Star Talk on the National
Geographic Channel is one of my favorite programs. I mentioned it before in my December,
2016 blog. It is hosted by astrophysicist Neil de Grasse Tyson and is
broadcast from the American Museum of Natural History in New York City. Most
recently I watched an episode about Srinivasa Ramanujan, a mostly uneducated Hindu man from
Madras, India who, at the turn of the twentieth century, was a self-taught
mathematical genius.
A novel about his life by Robert Kenegal called,
The Man Who Knew Infinity was
recently made into a film of the same name. His story is fascinating. His
obsession with Math caused him to actually drop out of college twice. He said
his mathematical knowledge, theories, formulas and proofs came to him from his Kuladevata (Namagiri, a family deity) during meditation.
Ramanujan’s
passion led him to contact several mathematical professionals who dismissed him
as a crackpot. Finally, G.H. Hardy, renowned mathmetician and Trinity College
at Cambridge professor, took notice and brought him to England.

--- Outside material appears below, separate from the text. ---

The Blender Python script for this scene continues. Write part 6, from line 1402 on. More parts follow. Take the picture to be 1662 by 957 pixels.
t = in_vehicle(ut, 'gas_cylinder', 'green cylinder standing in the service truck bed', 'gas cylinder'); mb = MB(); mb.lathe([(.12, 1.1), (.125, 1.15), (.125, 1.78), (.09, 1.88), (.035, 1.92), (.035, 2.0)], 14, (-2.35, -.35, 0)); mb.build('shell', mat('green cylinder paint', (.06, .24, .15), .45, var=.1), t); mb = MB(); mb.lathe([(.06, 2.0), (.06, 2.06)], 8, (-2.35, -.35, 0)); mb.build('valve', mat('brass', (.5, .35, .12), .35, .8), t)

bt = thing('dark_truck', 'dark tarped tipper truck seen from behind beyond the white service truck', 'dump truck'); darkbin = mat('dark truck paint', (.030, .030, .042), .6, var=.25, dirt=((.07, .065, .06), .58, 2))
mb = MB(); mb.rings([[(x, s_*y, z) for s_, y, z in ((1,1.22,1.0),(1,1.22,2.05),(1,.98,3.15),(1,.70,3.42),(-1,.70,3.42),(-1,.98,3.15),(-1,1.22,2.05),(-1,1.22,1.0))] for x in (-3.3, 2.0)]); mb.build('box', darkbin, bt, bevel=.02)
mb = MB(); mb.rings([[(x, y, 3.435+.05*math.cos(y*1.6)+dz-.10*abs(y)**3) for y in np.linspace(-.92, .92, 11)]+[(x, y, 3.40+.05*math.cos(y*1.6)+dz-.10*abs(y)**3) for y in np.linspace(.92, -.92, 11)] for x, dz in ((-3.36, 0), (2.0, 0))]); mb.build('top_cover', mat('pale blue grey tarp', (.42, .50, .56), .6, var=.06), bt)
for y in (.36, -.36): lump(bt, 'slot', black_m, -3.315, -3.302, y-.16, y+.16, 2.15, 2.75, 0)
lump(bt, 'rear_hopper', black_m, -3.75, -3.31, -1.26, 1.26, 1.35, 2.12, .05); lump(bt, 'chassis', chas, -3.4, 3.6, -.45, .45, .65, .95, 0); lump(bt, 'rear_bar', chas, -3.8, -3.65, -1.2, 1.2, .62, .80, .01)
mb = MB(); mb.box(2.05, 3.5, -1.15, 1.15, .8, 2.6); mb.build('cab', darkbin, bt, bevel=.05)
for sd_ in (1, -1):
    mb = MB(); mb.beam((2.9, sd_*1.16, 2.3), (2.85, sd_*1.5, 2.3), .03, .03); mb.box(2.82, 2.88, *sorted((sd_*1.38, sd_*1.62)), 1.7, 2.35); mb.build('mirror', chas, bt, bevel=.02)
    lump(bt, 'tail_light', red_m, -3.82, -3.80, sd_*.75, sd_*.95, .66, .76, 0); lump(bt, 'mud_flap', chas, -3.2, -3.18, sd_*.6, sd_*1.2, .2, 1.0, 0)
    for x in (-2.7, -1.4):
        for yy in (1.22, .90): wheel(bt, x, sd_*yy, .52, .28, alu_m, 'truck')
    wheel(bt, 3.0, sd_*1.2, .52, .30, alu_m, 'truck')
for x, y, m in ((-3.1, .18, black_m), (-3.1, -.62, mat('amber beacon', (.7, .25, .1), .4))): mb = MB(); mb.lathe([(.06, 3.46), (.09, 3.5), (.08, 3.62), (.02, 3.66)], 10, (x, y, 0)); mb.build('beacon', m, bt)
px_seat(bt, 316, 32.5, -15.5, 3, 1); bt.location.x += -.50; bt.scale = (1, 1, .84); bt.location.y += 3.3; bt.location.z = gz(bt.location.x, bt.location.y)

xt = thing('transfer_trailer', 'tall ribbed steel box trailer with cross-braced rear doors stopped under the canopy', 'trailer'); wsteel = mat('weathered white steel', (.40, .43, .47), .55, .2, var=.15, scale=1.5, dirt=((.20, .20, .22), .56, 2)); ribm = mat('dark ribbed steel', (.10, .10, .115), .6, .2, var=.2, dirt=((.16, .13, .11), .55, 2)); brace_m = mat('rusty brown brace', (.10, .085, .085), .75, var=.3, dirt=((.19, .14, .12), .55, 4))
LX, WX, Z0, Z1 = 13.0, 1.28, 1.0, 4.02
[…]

In a letter to
Hardy, Ramanujan had included a pair of equations now called the
Rogers-Ramanujan identities. Although he did not understand the equations,
Hardy recognized the possible brilliance of this unlikely man. Tragically,
Ramanujan died at thirty-two. He left behind three shabby notebooks containing
thousands of equations. Among them were a series of special numbers which were
the precursor of String Theory and Quantum Gravity (which were not known to
exist) along with the identities which are still being studied a hundred years
later.
Ken
Ono, professor of Math at Emory University was an advisor on the film and had
this to say, I paraphrase, “Math progress is usually the result of the work of
thousands of people. But, occasionally, the fireball genius of one person propels
thought forward.” He is at work with many other scholars trying to prove the Rogers-Ramanujan identities.
The thing that stays with me is
how is this possible? Without education, without tutoring, how did this
knowledge come to him? He knew things a hundred years before other scholars even dreamed of solutions. There is so much we don’t know. So much we don’t
understand. It is a mystery of mind-baffling proportion. And beautiful, yes?